Provided information:
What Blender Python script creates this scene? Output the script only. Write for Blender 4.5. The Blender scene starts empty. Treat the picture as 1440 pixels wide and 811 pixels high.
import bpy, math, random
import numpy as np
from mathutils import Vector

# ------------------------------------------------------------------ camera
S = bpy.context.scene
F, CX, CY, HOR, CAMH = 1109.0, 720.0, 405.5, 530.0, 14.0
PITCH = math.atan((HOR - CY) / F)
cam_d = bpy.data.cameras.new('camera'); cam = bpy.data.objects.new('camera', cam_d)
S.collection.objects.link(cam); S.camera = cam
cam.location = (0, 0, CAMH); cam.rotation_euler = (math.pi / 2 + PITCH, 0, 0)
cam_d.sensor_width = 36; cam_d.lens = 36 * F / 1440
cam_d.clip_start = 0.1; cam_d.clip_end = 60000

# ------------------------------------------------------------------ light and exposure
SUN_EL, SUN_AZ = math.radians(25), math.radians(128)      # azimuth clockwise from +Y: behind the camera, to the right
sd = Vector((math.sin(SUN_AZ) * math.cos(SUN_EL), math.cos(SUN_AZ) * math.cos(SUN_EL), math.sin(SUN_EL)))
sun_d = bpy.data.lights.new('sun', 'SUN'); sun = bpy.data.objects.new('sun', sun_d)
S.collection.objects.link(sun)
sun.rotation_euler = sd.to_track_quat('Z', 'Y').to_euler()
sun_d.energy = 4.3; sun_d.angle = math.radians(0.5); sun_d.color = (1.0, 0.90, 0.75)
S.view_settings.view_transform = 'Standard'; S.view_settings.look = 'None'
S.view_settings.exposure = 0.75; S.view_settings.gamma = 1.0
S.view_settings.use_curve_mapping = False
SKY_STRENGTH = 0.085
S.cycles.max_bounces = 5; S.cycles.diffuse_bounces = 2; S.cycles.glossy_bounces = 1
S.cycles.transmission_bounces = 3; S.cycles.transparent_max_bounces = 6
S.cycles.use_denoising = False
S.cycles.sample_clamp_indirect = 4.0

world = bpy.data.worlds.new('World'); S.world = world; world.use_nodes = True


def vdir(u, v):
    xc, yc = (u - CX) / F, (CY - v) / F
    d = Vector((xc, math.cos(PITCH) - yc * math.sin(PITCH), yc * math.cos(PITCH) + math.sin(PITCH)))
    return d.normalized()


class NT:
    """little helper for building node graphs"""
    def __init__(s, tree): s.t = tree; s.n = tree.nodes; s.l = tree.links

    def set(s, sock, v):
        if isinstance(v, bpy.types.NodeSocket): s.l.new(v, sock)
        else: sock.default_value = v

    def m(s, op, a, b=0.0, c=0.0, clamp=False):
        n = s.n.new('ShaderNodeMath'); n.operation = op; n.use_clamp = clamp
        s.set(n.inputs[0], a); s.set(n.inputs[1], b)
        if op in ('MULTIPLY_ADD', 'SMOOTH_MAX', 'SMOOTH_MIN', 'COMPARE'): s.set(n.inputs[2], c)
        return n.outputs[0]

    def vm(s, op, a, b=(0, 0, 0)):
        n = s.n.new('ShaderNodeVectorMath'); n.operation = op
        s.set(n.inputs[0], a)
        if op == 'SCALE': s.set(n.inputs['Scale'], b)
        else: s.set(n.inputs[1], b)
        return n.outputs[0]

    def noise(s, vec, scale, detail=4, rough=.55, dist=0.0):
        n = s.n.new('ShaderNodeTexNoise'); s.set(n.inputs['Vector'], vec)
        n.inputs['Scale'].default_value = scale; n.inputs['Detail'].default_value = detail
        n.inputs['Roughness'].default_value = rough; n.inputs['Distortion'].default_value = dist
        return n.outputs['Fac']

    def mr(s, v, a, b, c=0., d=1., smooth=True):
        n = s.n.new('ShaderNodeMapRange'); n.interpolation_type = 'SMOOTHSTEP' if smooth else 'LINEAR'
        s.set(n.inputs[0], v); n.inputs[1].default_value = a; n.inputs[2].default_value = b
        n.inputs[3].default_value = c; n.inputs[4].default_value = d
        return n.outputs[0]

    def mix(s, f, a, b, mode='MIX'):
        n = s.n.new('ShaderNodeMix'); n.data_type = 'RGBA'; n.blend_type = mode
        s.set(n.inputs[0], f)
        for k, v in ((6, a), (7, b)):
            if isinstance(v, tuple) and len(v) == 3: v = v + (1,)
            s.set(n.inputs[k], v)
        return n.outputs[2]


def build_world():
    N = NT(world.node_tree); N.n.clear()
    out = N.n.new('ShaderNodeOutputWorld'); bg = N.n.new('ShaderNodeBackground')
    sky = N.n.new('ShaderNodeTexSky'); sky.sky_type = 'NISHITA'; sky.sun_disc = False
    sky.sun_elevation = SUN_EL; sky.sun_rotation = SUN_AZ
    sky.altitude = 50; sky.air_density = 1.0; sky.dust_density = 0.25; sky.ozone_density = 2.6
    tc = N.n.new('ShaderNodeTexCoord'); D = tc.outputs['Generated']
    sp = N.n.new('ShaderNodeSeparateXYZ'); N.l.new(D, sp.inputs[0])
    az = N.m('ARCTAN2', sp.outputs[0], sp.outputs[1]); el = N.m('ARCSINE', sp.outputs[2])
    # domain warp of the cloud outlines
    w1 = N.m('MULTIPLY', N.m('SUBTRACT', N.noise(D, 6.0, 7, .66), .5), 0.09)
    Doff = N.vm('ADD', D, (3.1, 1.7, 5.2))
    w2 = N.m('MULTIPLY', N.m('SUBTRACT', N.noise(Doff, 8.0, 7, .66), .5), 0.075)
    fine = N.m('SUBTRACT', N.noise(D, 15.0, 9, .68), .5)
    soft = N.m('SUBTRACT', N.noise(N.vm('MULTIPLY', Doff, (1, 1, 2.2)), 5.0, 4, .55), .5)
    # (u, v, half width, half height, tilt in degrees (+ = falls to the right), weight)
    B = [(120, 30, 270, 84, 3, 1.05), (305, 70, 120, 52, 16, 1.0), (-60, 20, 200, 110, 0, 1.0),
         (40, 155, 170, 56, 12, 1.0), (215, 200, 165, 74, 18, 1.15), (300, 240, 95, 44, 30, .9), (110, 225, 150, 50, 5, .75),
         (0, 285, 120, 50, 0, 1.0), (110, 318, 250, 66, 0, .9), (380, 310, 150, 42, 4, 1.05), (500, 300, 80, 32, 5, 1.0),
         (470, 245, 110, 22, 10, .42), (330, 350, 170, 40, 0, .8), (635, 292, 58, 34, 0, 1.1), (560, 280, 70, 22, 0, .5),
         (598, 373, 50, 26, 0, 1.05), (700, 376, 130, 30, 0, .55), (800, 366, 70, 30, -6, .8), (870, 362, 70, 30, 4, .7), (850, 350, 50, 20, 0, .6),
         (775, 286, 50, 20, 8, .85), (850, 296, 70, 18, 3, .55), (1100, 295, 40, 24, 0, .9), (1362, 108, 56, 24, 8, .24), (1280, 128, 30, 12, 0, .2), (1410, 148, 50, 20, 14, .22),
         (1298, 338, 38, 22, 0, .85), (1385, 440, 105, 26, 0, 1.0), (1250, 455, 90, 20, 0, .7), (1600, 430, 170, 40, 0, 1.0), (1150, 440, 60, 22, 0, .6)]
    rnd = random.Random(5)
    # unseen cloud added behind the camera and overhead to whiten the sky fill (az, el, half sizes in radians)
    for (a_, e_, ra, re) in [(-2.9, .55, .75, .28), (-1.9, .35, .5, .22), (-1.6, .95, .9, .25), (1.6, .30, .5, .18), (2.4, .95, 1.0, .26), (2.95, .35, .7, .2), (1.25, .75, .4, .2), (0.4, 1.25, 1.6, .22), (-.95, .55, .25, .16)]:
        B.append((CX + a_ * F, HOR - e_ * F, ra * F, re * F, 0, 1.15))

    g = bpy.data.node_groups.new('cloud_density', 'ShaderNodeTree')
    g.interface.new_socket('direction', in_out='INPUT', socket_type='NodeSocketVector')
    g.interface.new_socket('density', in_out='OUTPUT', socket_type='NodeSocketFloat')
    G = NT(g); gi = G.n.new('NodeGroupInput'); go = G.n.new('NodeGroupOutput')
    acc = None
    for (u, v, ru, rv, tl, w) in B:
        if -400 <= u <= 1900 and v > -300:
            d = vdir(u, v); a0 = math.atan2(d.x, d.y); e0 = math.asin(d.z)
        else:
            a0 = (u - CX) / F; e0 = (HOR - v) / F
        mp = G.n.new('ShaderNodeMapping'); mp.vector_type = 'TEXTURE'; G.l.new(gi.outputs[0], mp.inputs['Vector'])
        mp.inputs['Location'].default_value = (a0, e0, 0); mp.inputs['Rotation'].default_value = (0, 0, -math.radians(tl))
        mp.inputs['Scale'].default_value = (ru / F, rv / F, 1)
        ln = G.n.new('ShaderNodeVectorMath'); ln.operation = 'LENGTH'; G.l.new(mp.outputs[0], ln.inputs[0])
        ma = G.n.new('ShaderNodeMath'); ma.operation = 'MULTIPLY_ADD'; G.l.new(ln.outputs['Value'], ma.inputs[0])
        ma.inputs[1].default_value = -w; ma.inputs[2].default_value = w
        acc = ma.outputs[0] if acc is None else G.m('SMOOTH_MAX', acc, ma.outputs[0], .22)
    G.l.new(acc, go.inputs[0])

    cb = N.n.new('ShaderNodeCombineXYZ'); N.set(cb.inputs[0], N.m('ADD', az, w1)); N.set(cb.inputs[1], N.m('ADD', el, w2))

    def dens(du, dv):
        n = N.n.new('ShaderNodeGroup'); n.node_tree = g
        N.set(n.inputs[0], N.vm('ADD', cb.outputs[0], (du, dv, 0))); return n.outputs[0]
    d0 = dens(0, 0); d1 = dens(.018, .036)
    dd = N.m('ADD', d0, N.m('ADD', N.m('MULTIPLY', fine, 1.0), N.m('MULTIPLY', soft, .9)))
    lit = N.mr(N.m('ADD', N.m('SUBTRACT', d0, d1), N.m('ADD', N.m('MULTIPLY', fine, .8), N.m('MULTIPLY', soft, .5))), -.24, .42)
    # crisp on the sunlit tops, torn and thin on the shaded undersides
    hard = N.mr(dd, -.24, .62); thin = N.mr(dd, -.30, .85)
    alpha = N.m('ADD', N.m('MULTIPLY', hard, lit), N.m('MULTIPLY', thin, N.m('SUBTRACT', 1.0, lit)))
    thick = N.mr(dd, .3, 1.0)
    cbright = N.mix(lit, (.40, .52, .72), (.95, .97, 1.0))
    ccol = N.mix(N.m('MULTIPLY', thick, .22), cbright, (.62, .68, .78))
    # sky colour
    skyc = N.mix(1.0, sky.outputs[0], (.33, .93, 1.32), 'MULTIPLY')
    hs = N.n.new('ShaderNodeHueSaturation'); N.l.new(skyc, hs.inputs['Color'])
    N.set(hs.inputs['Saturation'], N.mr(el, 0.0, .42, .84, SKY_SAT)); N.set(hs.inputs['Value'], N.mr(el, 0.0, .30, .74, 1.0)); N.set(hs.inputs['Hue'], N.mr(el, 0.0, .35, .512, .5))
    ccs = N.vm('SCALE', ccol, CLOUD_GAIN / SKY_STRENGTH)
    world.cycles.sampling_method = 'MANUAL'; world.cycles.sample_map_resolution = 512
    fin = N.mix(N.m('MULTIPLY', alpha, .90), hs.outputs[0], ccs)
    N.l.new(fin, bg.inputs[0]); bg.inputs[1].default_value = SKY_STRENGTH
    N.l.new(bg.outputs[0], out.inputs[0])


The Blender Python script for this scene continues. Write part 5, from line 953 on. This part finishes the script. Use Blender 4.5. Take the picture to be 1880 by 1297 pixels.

Exercise requirements: Copy, please, exactly the lines that start at the first line of the data and end at the line containing "from mathutils import Vector", both kept and no others.

Solution to this task:
What Blender Python script creates this scene? Output the script only. Write for Blender 4.5. The Blender scene starts empty. Treat the picture as 1440 pixels wide and 811 pixels high.
import bpy, math, random
import numpy as np
from mathutils import Vector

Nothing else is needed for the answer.